The following is my answer to a Quora question: “How should I check my mutual fund performance, and change it accordingly?”
If you have invested in a mutual fund, I would assume that the entity through which you made the investment would send you a regular update. Some do it monthly, some quarterly. It comes from the fund manager, and there is a short analysis on performance and projections.
It is always good to look at your return over the last year, and from inception. This gives you an idea whether your investment is at least above the rate of inflation. If it is not, you might either have to adjust the weightage of the fund between debt and equity instruments, or divest altogether. In considering this step, you have to remember that a paper loss will becomes a realised loss. If there is a possibility of recovery, you should consider that.

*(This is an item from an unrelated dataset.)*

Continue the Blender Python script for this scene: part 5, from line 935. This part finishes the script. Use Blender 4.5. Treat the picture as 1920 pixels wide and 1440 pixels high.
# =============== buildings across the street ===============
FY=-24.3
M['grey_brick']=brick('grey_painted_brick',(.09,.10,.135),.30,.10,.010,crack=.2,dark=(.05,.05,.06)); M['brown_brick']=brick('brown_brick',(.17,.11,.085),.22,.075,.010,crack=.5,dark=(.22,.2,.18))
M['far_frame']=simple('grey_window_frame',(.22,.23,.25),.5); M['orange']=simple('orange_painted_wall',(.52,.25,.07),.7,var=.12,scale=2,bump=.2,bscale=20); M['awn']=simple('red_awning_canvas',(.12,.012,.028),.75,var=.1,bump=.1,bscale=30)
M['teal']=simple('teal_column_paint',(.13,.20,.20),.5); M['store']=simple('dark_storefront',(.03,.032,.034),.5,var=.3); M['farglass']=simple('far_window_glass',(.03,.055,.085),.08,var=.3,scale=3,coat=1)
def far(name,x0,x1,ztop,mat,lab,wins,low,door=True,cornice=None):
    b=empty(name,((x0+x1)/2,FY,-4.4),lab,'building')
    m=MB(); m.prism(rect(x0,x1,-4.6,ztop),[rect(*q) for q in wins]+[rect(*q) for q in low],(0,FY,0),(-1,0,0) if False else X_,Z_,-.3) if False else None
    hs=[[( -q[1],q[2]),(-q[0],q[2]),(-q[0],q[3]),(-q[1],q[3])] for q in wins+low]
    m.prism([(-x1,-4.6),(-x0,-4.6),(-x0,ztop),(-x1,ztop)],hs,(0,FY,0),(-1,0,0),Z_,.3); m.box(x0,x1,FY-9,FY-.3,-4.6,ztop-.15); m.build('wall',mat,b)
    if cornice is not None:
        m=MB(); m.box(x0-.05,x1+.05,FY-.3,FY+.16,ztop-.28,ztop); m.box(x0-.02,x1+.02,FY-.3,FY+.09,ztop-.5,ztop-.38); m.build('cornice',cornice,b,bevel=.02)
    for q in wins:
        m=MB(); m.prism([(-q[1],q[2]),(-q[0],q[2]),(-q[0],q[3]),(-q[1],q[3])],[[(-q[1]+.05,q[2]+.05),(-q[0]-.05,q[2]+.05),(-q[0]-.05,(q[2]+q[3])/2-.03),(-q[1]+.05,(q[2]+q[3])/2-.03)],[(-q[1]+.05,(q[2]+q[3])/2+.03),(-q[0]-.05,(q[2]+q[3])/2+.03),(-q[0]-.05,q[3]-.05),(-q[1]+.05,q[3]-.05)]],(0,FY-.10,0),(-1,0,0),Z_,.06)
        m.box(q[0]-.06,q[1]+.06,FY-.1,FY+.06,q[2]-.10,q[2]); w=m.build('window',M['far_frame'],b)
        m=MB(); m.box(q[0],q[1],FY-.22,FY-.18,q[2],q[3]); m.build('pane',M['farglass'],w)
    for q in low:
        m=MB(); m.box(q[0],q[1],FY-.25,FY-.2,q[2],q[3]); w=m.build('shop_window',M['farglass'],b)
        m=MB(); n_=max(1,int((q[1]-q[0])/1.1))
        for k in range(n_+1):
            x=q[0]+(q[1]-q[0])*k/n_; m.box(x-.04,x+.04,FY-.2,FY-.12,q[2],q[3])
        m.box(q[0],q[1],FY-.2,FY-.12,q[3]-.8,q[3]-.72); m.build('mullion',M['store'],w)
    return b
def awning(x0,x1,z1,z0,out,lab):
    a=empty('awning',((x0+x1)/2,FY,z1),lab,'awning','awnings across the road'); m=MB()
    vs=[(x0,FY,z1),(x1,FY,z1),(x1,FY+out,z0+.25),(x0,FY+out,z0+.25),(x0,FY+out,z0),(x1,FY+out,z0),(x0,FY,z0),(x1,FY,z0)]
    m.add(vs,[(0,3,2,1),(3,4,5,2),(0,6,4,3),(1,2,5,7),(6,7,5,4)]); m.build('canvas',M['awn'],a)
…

You should also pay attention to what you are investing in, the fund mandate and the prevailing conditions that may arise. If, for example, you expect volatility is a specific market, then it would be good to shift funds out of that region. This may not always be necessary. If that volatility is short term, and your investment horizon is long, it might actually be a good opportunity to increase your position at a bargain, particularly if you have confidence in the long-term performance of the fund. If you are expecting turbulence across all markets, or even a recession, your options include shifting to money market for greater liquidity, or a defensive strategy of shifting heavily to bonds.
In making any of these decisions, it would be preferable to get an experienced investment banker of financial advisor involved, depending. Too much fund rebalancing also incurs costs, and they can add up. Shape your portfolio according to your investment horizon well, and make any adjustments incremental.